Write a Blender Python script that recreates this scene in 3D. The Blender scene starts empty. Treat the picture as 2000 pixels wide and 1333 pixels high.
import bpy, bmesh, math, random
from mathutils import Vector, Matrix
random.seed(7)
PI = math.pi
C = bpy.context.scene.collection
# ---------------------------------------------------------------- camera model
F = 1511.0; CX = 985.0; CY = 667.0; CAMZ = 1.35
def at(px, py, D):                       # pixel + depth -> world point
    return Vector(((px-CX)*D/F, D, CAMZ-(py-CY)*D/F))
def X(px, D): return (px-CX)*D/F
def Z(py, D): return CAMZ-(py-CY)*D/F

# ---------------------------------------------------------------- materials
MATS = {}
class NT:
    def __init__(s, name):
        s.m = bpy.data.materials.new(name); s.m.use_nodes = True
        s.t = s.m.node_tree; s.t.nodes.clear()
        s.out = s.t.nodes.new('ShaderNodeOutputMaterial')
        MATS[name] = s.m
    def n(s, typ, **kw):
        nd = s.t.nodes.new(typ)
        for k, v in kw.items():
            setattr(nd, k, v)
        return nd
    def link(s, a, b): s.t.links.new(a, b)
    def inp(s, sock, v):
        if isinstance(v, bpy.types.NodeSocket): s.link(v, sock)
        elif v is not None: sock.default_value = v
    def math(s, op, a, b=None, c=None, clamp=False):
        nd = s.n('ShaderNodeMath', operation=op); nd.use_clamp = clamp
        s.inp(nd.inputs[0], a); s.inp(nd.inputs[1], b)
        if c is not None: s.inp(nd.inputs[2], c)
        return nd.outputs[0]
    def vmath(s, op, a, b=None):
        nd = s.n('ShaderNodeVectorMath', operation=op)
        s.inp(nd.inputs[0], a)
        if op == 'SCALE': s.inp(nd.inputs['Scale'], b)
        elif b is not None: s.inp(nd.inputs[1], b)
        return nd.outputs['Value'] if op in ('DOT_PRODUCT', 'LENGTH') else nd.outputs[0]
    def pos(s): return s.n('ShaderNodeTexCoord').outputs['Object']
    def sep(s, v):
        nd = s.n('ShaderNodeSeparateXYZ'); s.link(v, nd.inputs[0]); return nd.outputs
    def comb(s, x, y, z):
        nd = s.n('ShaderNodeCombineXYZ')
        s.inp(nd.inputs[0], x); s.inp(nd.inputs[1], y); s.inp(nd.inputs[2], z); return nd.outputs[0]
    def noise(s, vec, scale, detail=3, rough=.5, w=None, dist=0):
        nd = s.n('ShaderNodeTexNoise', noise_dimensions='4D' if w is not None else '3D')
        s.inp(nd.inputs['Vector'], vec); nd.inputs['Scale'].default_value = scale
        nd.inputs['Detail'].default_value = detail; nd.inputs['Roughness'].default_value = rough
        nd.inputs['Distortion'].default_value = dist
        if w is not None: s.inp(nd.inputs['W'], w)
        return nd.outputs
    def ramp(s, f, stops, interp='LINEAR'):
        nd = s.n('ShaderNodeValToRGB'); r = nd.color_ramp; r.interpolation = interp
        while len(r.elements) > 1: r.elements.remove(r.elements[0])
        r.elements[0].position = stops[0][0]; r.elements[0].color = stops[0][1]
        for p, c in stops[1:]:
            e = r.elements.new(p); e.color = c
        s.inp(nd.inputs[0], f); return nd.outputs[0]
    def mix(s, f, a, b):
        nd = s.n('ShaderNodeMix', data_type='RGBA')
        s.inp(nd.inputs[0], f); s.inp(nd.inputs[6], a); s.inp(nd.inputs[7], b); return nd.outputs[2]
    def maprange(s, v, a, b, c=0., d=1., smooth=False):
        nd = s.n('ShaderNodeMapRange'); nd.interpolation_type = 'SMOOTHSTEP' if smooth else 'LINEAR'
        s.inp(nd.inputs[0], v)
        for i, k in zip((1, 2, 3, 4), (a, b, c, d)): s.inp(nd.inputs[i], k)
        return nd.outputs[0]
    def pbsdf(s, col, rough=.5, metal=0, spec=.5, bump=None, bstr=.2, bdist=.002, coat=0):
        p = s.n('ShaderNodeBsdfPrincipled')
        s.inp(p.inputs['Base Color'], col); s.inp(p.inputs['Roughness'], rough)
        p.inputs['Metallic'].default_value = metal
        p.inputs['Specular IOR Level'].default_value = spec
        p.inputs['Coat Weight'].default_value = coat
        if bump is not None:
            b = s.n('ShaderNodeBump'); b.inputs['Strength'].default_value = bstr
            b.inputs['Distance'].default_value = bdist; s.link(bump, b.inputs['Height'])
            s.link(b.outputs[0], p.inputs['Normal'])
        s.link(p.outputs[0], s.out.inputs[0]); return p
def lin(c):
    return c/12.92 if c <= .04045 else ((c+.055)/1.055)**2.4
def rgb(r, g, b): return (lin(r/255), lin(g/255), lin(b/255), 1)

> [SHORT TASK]
Please print the material above exactly as it appears, from its first line through the line containing "def Z(py, D): return CAMZ-(py-CY)*D/F", inclusive, and stop there.

> [RESULT BELOW]
Write a Blender Python script that recreates this scene in 3D. The Blender scene starts empty. Treat the picture as 2000 pixels wide and 1333 pixels high.
import bpy, bmesh, math, random
from mathutils import Vector, Matrix
random.seed(7)
PI = math.pi
C = bpy.context.scene.collection
# ---------------------------------------------------------------- camera model
F = 1511.0; CX = 985.0; CY = 667.0; CAMZ = 1.35
def at(px, py, D):                       # pixel + depth -> world point
    return Vector(((px-CX)*D/F, D, CAMZ-(py-CY)*D/F))
def X(px, D): return (px-CX)*D/F
def Z(py, D): return CAMZ-(py-CY)*D/F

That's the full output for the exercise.